I highly doubt it will last 10 years. The reason? Because PC games are going to have way better graphics than the PS3/360 in the years to come. When Sonic Adventure came out in 12/23/98 it blew away everything that was on the PC. The best looking PC game at the time was Half-life. There is no comparison between Half-life and Sonic Adventure. Gaming capable PCs were extremely expensive at that time. At the time I had a $2000 PC and I couldn't even run Half-life on max settings(I think that basically means max resolution). The Dreamcast was $200.

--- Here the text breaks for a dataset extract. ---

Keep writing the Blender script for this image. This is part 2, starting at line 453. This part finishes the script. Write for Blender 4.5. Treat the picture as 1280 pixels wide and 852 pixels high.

Doom 3 was released on 08/03/04. The Xbox was able to run it. Reviewers said it was pretty close to the PC version. Now, I'm not exactly sure how a standard definition TV compares to a monitor in terms of resolution, but apparently it's 480 scanlines. I'm guessing it requires the same amount of power to display a game on a standard definition TV as it does to display it on a monitor at 640x480 resolution. Doom 3 can be run on ridiculously slow PCs at that resolution, but it looks horribly pixelated. However, people said that Doom 3 looked almost as good as the PC version. Why? Because you don't see the pixels on an SDTV. The scanlines make it look like your running on a high resolution. If you play an SNES game on an emulator it will look horribly pixelated, but emulators have something called "TV mode," which changes the graphics to how they would look on an SDTV by blurring them and adding scanlines. When you do that they look the way you remember them. However, HDTVs do not have scanlines. You can't use scanlines to create the illusion that the game looks as good as the PC version despite running on a very low resolution. In other words, a game on the 360/PS3 needs to be running at the same settings as the PC version to look just as good. The Unreal 3 engine isn't supposed to have massive system requirements. It's much like the Doom 3 engine which looked way better than games with comparable graphics yet ran at way lower requirements. I'm sure that for less than the price of the PS3 you could get a processor/video card combination that would run it as well as it would run if it were released on the PS3. Unreal Tournament 3 is being released on the PS3 btw. In short, it would be cheaper to upgrade your PC to get good graphics than it would be to buy a PS3.
The Creators of Crysis, which is being released on the PC pretty soon, said the PS3 and 360 would be unable to handle it. Crysis pretty much puts Gears of War to shame. So basically the PC is capable of running graphics better than a $600 system almost immediately, which is completely different from last generation where a $200 system had better graphics than an extremely expensive PC. At the moment, it would cost more to upgrade your PC to Crysis level than buying a PS3 but that's going to change a year after Crysis is released. But 3 years from now? Come on, by then an upgrade to a PC that can run Crysis on max settings will be nothing and by then there will be PC games that blow away even Crysis. As for 10 years from now, it's unthinkable as to what a PC will be able to do. The majority of gamers are too clueless to know that they can open up their PC and put in a new video card, but they're still they're going to be looking at PC games and wondering why their system can't do that.
The graphics of the PS3/360 will improve a bit as the developers figure out the systems. Still, the PS2 released 2 of its best looking games, Metal Gear Solid 2 and Ico, early in it's life: http://ps2.ign.com/articles/606/606189p1.html and there's not even that huge of a difference between MGS2 and MGS3. PC games this generation will always be ahead of the consoles.
In short, I say 6-7 years before Sony releases the PS4.